### Work to do
Collect all lines below with the string "pixels".

--- Begin ---

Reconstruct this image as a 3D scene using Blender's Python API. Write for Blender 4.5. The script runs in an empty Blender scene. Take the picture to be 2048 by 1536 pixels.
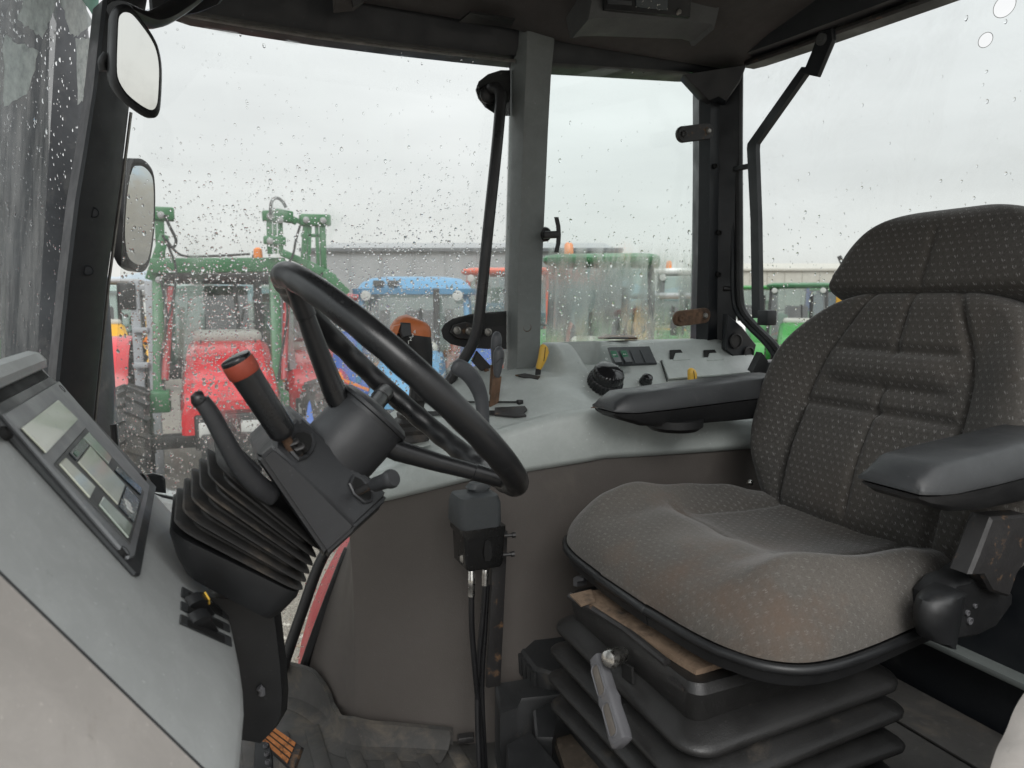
import bpy, bmesh, math, random
from mathutils import Vector, Matrix
from mathutils.geometry import intersect_line_plane
random.seed(7)
R = math.radians
V = Vector
SC = bpy.context.scene
COL = SC.collection

# ------------------------------------------------------------------ camera
FPX = 1420.0                                   # focal length in pixels of the 2048 x 1536 photograph
YAW, PITCH = R(24.0), R(6.7)
CAM = V((0.0, 0.0, 0.9))                       # z = 0 is the cab floor; x runs rearward, y to the far side
cam_d = bpy.data.cameras.new('camera')
cam = bpy.data.objects.new('camera', cam_d); COL.objects.link(cam)
cam.location = CAM
cam.rotation_euler = (R(90) - PITCH, 0, -YAW)
cam_d.sensor_width = 36.0
cam_d.lens = 36.0 * FPX / 2048.0
cam_d.clip_start = 0.02; cam_d.clip_end = 6000
cam_d.dof.use_dof = True; cam_d.dof.focus_distance = 1.25; cam_d.dof.aperture_fstop = 8.0
SC.camera = cam

# ------------------------------------------------------------------ overcast sky
SUN_EL, SUN_AZ = 38.0, 200.0                   # sun behind the camera, veiled by cloud
w = bpy.data.worlds.new('World'); SC.world = w; w.use_nodes = True
nt = w.node_tree; N = nt.nodes; L = nt.links
for n in list(N): N.remove(n)
out = N.new('ShaderNodeOutputWorld'); bg = N.new('ShaderNodeBackground')
sky = N.new('ShaderNodeTexSky'); sky.sky_type = 'NISHITA'; sky.sun_disc = False
sky.sun_elevation = R(SUN_EL); sky.sun_rotation = R(SUN_AZ)
tc = N.new('ShaderNodeTexCoord')
sep = N.new('ShaderNodeSeparateXYZ'); L.new(tc.outputs['Generated'], sep.inputs[0])
ramp = N.new('ShaderNodeValToRGB')             # an overcast sky brightens towards the zenith
cr = ramp.color_ramp
cr.elements[0].position = 0.0; cr.elements[0].color = (0.305, 0.300, 0.288, 1)
cr.elements[1].position = 1.0; cr.elements[1].color = (0.78, 0.79, 0.80, 1)
for p, c in ((0.04, (0.330, 0.327, 0.318)), (0.16, (0.332, 0.332, 0.326)), (0.40, (0.392, 0.396, 0.396)), (0.62, (0.60, 0.61, 0.615))):
    e = cr.elements.new(p); e.color = (*c, 1)
L.new(sep.outputs['Z'], ramp.inputs[0])
mp = N.new('ShaderNodeMapping'); mp.inputs['Scale'].default_value = (1.6, 1.6, 7.0)
L.new(tc.outputs['Generated'], mp.inputs[0])
nz = N.new('ShaderNodeTexNoise'); nz.inputs['Scale'].default_value = 1.7; nz.inputs['Detail'].default_value = 4
nz.inputs['Roughness'].default_value = 0.5
L.new(mp.outputs[0], nz.inputs['Vector'])
mr = N.new('ShaderNodeMapRange'); mr.inputs[1].default_value = 0.3; mr.inputs[2].default_value = 0.7
mr.inputs[3].default_value = 0.90; mr.inputs[4].default_value = 1.06
L.new(nz.outputs[0], mr.inputs[0])
vm = N.new('ShaderNodeVectorMath'); vm.operation = 'SCALE'
L.new(ramp.outputs[0], vm.inputs[0]); L.new(mr.outputs[0], vm.inputs['Scale'])
sc20 = N.new('ShaderNodeVectorMath'); sc20.operation = 'SCALE'; sc20.inputs['Scale'].default_value = 20.0
L.new(vm.outputs[0], sc20.inputs[0])
mix = N.new('ShaderNodeMix'); mix.data_type = 'RGBA'; mix.inputs[0].default_value = 0.95
L.new(sky.outputs[0], mix.inputs[6]); L.new(sc20.outputs[0], mix.inputs[7])
bg.inputs['Strength'].default_value = 0.089
L.new(mix.outputs[2], bg.inputs[0]); L.new(bg.outputs[0], out.inputs[0])

sun_d = bpy.data.lights.new('sun', 'SUN'); sun_d.energy = 1.25; sun_d.angle = R(35); sun_d.color = (1.0, 0.985, 0.96)
sun = bpy.data.objects.new('sun', sun_d); COL.objects.link(sun)
sdir = V((-math.sin(R(SUN_AZ)) * -1 * math.cos(R(SUN_EL)), math.cos(R(SUN_AZ)) * math.cos(R(SUN_EL)), math.sin(R(SUN_EL))))
sun.rotation_euler = (-sdir).to_track_quat('-Z', 'Y').to_euler()

SC.render.engine = 'CYCLES'
SC.cycles.use_denoising = True
SC.cycles.max_bounces = 10; SC.cycles.transparent_max_bounces = 16
SC.cycles.sample_clamp_indirect = 6.0
SC.cycles.caustics_refractive = True
SC.view_settings.view_transform = 'Standard'; SC.view_settings.look = 'None'
SC.view_settings.gamma = 1.0; SC.view_settings.use_curve_mapping = False
SC.view_settings.exposure = 0.62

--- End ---

### Exercise response
Reconstruct this image as a 3D scene using Blender's Python API. Write for Blender 4.5. The script runs in an empty Blender scene. Take the picture to be 2048 by 1536 pixels.
FPX = 1420.0                                   # focal length in pixels of the 2048 x 1536 photograph